If the tape ends are rough, nothing says you can't sand them smooth. However, trying to bevel unjoined panels is an unneccessary level of complication that could mess up your build. Just do what the manual says. There's a good reason for it.

As far as the puzzle joints go, I like to give them a coat of unthickened epoxy along the edges first, let that soak in for a few minutes, then proceed on to the thickened epoxy that is the actual adhesive. This makes sure that I don't get an epoxy-starved joint. And yes, unthickened epoxy is what's always used to saturate glass, never thickened. Glass does not absorb thickened epoxy well.

The moral of the story is don't worry, be happy and follow the instructions in the manual. The folks who wrote that thing know what they're doing.

Laszlo

 

RE: Wood Duck(ling) puzzle joints - why glue/glass before beveling?

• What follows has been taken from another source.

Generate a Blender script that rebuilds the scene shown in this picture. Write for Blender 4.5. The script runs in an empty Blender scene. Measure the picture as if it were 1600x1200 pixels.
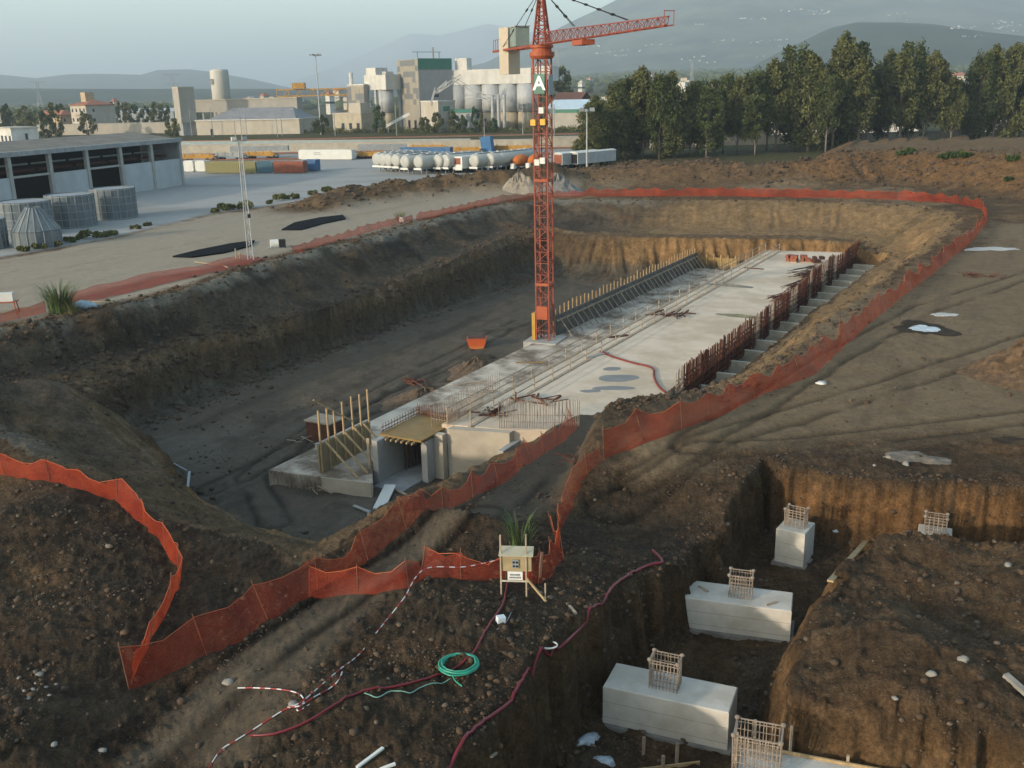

Incredible reply, Laszlo!  Greatly appreciated.

I strongly suspected that I'd interpreted the manuals/video correctly (i.e., that gluing/glassing should precede beveling and that this doesn't present any major difficulties) and that my concerns weren't valid, but that little voice in the back of my head kept imploring me to confirm with a seasoned veteran.  I certainly respect the accumulated wisdom that the manual represents and plan to follow it as my trustworthy guide.

I do need to work on that dust-handling strategy.  Aside from the idea of attaching a hose and vacuum to the (still imaginary) random orbital sander, I've been procrastinating on that question for sure but recognize the need to avoid coating my entire garage in a thick layer of dust.

RE: Wood Duck(ling) puzzle joints - why glue/glass before beveling?

A sharp block plane will create shavings when you bevel the edges.  The dust clouds will form when you start sanding the cured epoxy after fiberglassing...if you don't hook a vaccum to your sander!

RE: Wood Duck(ling) puzzle joints - why glue/glass before beveling?

   Before I added dust collection to my tools, I just opened the garage door and blasted a 36" fan down the boat blowing dust into the yard, driveway, cars, etc.  Before the fan, I just suffered. But a dust collector powered by shop vac sucks all the dust up making the shop much more livable.  Plus I wear a dust mask now. 

Work will dull the plane blade. That's why we have sharpening stones. 

 

If you pre-bevel the panels you will likely bevel them as if they laid flat on the table. But nothing is flat on a boat. Take a look at the deck to hull joint when you get the boat together. Pre-beveling will be wrong.